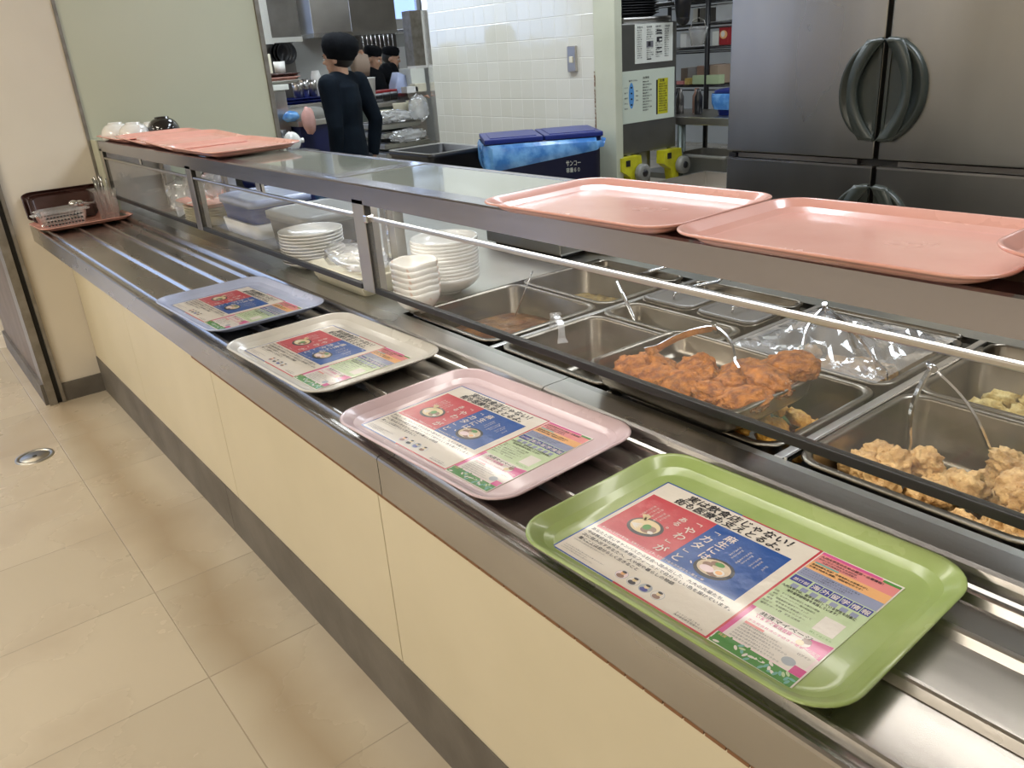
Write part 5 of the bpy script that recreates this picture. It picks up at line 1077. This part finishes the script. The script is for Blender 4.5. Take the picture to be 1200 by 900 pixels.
person('person in a large black beret and navy long sleeved shirt, back turned, head turned left', (p.x, p.y, 0), (f.x, f.y), 1.485, wid=.86, head_turn=.25, head_down=.08, hat='beret', top='uniform',
       larm=[Vector((.155, .01, 1.36))*sc, Vector((.19, .05, 1.10))*sc, Vector((.17, -.0, .85))*sc], rarm=[Vector((-.155, .01, 1.36))*sc, Vector((-.215, .07, 1.11))*sc, Vector((-.20, .02, .86))*sc], vox=.008)
p = at(440, 100, 'd', 8.4); f = (r_*.70-a_*.7).normalized()
person('cook in black cap and short sleeved black shirt lifting a tan paper bag', (p.x, p.y, 0), (f.x, f.y), 1.465, head_turn=.35, head_down=.35, hat='cap', top='uniform2', sleeve=.5, vox=.012,
       rarm=[Vector((-.19, .0, 1.38))*sc, Vector((-.36, -.10, 1.20))*sc, Vector((-.40, -.20, 1.46))*sc], larm=[Vector((.19, 0, 1.38))*sc, Vector((.27, -.05, 1.12))*sc, Vector((.34, -.30, 1.10))*sc])
p = at(461, 100, 'd', 9.0); f = (r_*1.0-a_*.05).normalized()
person('cook in a black cap and black long sleeved shirt seen in profile looking right', (p.x, p.y, 0), (f.x, f.y), 1.455, head_turn=-.1, head_down=.25, hat='cap', top='uniform2', vox=.012,
       larm=[Vector((.19, .0, 1.38))*sc, Vector((.24, -.06, 1.12))*sc, Vector((.12, -.28, 1.08))*sc], rarm=[Vector((-.19, 0, 1.38))*sc, Vector((-.24, -.06, 1.12))*sc, Vector((-.12, -.28, 1.08))*sc])
q = at(422, 76, 'd', 8.0); tag(MB().rings([rr(.13, .08, .01, -.10), rr(.17, .12, .03, 0), rr(.15, .10, .03, .08), rr(.06, .03, .01, .10)], 'paperbag', True, True).build('paper_bag', loc=tuple(q)), 'tan paper bag lifted by the cook in short sleeves', 'bag')
q = at(467, 102, 'd', 7.9); o = MB().rings([rr(.13, .09, .01, -.12), rr(.16, .11, .02, 0), rr(.14, .09, .02, .11)], 'tray_blue', True, True).build('plastic_bag', loc=tuple(q)); o.rotation_euler = (0, .35, .3); tag(o, 'white plastic pouch held over the red crates by the cook in short sleeves', 'bag')
print('SCENE OBJECTS', len(D.objects))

====

## Given exercise:
Return the material exactly as given, apart from the pictures.

## Completed exercise:
Write part 5 of the bpy script that recreates this picture. It picks up at line 1077. This part finishes the script. The script is for Blender 4.5. Take the picture to be 1200 by 900 pixels.
person('person in a large black beret and navy long sleeved shirt, back turned, head turned left', (p.x, p.y, 0), (f.x, f.y), 1.485, wid=.86, head_turn=.25, head_down=.08, hat='beret', top='uniform',
       larm=[Vector((.155, .01, 1.36))*sc, Vector((.19, .05, 1.10))*sc, Vector((.17, -.0, .85))*sc], rarm=[Vector((-.155, .01, 1.36))*sc, Vector((-.215, .07, 1.11))*sc, Vector((-.20, .02, .86))*sc], vox=.008)
p = at(440, 100, 'd', 8.4); f = (r_*.70-a_*.7).normalized()
person('cook in black cap and short sleeved black shirt lifting a tan paper bag', (p.x, p.y, 0), (f.x, f.y), 1.465, head_turn=.35, head_down=.35, hat='cap', top='uniform2', sleeve=.5, vox=.012,
       rarm=[Vector((-.19, .0, 1.38))*sc, Vector((-.36, -.10, 1.20))*sc, Vector((-.40, -.20, 1.46))*sc], larm=[Vector((.19, 0, 1.38))*sc, Vector((.27, -.05, 1.12))*sc, Vector((.34, -.30, 1.10))*sc])
p = at(461, 100, 'd', 9.0); f = (r_*1.0-a_*.05).normalized()
person('cook in a black cap and black long sleeved shirt seen in profile looking right', (p.x, p.y, 0), (f.x, f.y), 1.455, head_turn=-.1, head_down=.25, hat='cap', top='uniform2', vox=.012,
       larm=[Vector((.19, .0, 1.38))*sc, Vector((.24, -.06, 1.12))*sc, Vector((.12, -.28, 1.08))*sc], rarm=[Vector((-.19, 0, 1.38))*sc, Vector((-.24, -.06, 1.12))*sc, Vector((-.12, -.28, 1.08))*sc])
q = at(422, 76, 'd', 8.0); tag(MB().rings([rr(.13, .08, .01, -.10), rr(.17, .12, .03, 0), rr(.15, .10, .03, .08), rr(.06, .03, .01, .10)], 'paperbag', True, True).build('paper_bag', loc=tuple(q)), 'tan paper bag lifted by the cook in short sleeves', 'bag')
q = at(467, 102, 'd', 7.9); o = MB().rings([rr(.13, .09, .01, -.12), rr(.16, .11, .02, 0), rr(.14, .09, .02, .11)], 'tray_blue', True, True).build('plastic_bag', loc=tuple(q)); o.rotation_euler = (0, .35, .3); tag(o, 'white plastic pouch held over the red crates by the cook in short sleeves', 'bag')
print('SCENE OBJECTS', len(D.objects))